Venue: Inna Art Space
Add: Block No. 12,139 LiuHe Road, Hangzhou, China
Tel: +86-0571-87023522
Email: info@innart.org

Inna Art Space are pleased to announce that from Sunday, July 6. 2021 we will present a solo exhibition of work by artist Liu Beining, opening the field for discussions regarding the perception of time in images of knowledge.We will also be exploring the topics of multidimensional space times, the mutability of generative energies and so on.

 

As the artist’s first solo exhibition in Hangzhou since 2016’s “A Collection of Nothingness” (New York), the present exhibition elaborates on practical trajectories first presented in work produced as of 2015 focusing on nighttime waters and notions of space-time, offering an overarching presentation of his ready made and painted work from recent years to date.

 

Born in 1991, Liu Beining is a graduate of both the China Academy of Art (CAA, Hangzhou) and New York’s Pratt Institute’s Graduate School of Fine Art and is at present studying at Doctoral Level on the course of the CAA’s Institute of Contemporary Art and Social Thought.
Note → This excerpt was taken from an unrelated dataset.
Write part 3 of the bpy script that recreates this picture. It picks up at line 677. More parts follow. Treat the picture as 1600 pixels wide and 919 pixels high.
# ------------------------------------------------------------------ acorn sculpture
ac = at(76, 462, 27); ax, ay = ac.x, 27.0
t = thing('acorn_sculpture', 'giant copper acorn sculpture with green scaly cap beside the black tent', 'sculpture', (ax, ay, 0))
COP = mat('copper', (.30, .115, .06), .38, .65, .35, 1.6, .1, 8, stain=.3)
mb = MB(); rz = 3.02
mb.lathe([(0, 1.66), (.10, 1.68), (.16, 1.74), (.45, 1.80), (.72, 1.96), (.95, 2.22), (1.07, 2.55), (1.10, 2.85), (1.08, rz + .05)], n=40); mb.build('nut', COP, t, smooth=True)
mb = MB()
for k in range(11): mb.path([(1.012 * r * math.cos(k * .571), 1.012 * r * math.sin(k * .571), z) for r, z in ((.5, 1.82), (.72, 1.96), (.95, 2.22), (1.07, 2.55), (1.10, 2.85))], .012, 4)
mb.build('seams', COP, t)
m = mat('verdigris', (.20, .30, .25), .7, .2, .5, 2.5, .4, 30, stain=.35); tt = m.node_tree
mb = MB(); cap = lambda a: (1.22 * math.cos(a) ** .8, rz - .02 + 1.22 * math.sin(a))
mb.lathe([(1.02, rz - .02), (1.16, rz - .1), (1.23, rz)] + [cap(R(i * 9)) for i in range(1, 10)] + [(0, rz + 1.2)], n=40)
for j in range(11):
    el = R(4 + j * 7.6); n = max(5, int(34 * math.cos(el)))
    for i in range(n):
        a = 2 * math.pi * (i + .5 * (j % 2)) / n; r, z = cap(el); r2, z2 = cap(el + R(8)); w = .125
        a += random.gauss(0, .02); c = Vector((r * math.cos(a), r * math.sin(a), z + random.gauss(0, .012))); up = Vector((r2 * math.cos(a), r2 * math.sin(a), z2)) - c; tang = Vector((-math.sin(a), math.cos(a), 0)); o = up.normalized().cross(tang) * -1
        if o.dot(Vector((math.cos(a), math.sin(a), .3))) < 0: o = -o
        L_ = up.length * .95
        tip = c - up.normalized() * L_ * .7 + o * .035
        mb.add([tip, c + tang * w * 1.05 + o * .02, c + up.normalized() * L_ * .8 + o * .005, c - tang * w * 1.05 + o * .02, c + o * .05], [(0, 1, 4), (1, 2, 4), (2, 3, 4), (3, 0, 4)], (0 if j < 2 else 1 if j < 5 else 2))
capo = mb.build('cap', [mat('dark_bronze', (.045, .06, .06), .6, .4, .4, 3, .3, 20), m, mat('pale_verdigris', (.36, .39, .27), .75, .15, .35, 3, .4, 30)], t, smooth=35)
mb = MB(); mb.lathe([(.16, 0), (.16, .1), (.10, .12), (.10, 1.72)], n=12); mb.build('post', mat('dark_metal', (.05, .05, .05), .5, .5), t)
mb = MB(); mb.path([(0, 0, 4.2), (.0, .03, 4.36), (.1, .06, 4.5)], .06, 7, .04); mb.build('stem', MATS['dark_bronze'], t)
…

Liu Beijing’s work attends to the flow and decay of images of knowledge. In his practice he often takes painting as a point for departure and by way of text, photography and ready mades, along with a host of other means attempts to peel away the ephemeral layers of temporality to which objects are ascribed, thus arriving at a point of stillness that at the same time encompasses fluidity. His working process foregrounds materiality; “materials” in transition, each an “entity” within a process of subtle change, aiming to preserve the dual potentiality inherent in each one's attendant state. Forms including water, stone, dust, astral bodies, bones, landscapes, ruins, fragments and other images often appear in the artist’s work, combining to compose cohesive structures of mutual correspondence, taking this as a base from which to describe still and solemn, yet nevertheless richly abundant tableaux.